Acima de tudo é preciso ser transparente com os nossos comandantes, sem mentiras. Só assim é que eles te conseguem ajudar, porque o Dakar são 12 dias, mas tu queimas 20. Depois é preciso muito bom senso da parte da PSP porque há regras para as férias serem gozadas e é sempre preciso a compreensão dos nossos superiores, e colegas, para esta situação excecional. Compreensão essa que também é preciso ter em casa. Não tenho férias há anos com a minha esposa. Todas as minhas férias são utilizadas para o Dakar e para outras corridas do Campeonato do Mundo. Só temos aqueles 22 dias de férias, não há mais. Por isso é que eu digo que é difícil. Se perguntares se podíamos fazer melhor? Pode-se sempre fazer melhor, mas esse ‘pulinho’ para fazer melhor é muito difícil porque as condições não são as mesmas em comparação com uma equipa oficial.

Acredito que gostes muito do que fazes, mas e se surgisse alguma oportunidade numa equipa de fábrica? Como é que vias a possibilidade de ficares ligado a tempo inteiro ao mundo dos ralis?

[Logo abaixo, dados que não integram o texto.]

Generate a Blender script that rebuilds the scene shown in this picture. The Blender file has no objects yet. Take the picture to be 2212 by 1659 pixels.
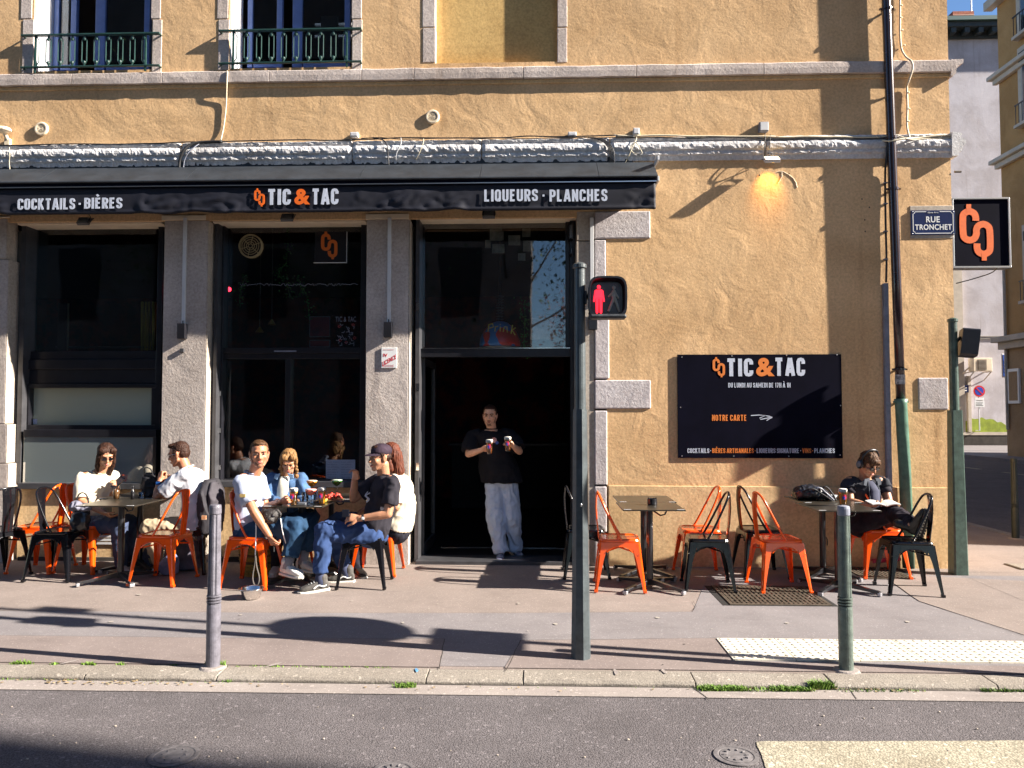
import bpy, bmesh, math, random
from mathutils import Vector, Matrix, noise, Euler
random.seed(7)
R = math.radians
S = bpy.context.scene
COL = S.collection

# ------------------------------------------------------------------ camera, sky, sun
CAM = Vector((0.0, -7.8, 1.6))
FPX = 1600.0                       # focal length in units of a 2212 px wide picture
cd = bpy.data.cameras.new('camera'); cam = bpy.data.objects.new('camera', cd); COL.objects.link(cam)
cd.sensor_width = 36.0; cd.lens = 36.0 * FPX / 2212.0
cd.clip_start = 0.05; cd.clip_end = 600
cam.location = CAM
cam.rotation_euler = (R(92.18), 0, R(1.9))
S.camera = cam
CR = Euler((R(92.18), 0, R(1.9))).to_matrix()
SUNV = Vector((1.0, -0.178, 0.57)).normalized()
w = bpy.data.worlds.new('World'); S.world = w; w.use_nodes = True
nt = w.node_tree; nt.nodes.clear()
sky = nt.nodes.new('ShaderNodeTexSky'); sky.sky_type = 'NISHITA'; sky.sun_disc = False
sky.sun_elevation = math.asin(SUNV.z); sky.sun_rotation = math.atan2(SUNV.x, SUNV.y)
sky.altitude = 200; sky.air_density = 1.0; sky.dust_density = 0.0; sky.ozone_density = 5.0
bg = nt.nodes.new('ShaderNodeBackground'); bg.inputs[1].default_value = 0.055
wo = nt.nodes.new('ShaderNodeOutputWorld')
nt.links.new(sky.outputs[0], bg.inputs[0]); nt.links.new(bg.outputs[0], wo.inputs[0])
sl = bpy.data.lights.new('sun', 'SUN'); sl.energy = 5.0; sl.angle = R(0.53); sl.color = (1.0, 0.91, 0.80)
so = bpy.data.objects.new('sun', sl); COL.objects.link(so)
so.rotation_euler = SUNV.to_track_quat('Z', 'Y').to_euler(); so.location = (20, -5, 15)
S.view_settings.view_transform = 'Standard'; S.view_settings.look = 'None'
S.view_settings.exposure = 1.80; S.view_settings.gamma = 1.0
S.view_settings.use_curve_mapping = False

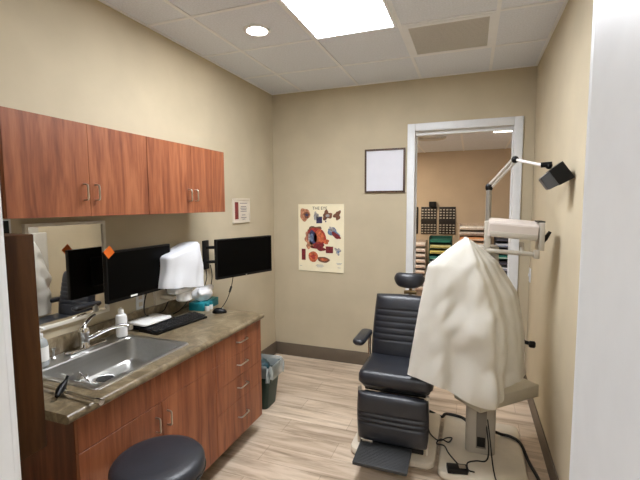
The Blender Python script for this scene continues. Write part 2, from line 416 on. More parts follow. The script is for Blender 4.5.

Sou uma pessoa que gosto muito de desafios e só com isto estou a responder à tua pergunta. Se me fossem dadas as condições que acho que fossem justas para mim, para a minha família, e para uma situação profissional que melhorasse a minha vida estava aberto a propostas. No entanto, a minha prioridade é a Polícia de Segurança Pública, sempre foi, porque é graças a ela que eu consigo ter a qualidade de vida que tenho. Agora… Quem é que não gosta de um desafio? Era um grande desafio porque como eu costumo dizer, eu não sou mecânico, sou polícia.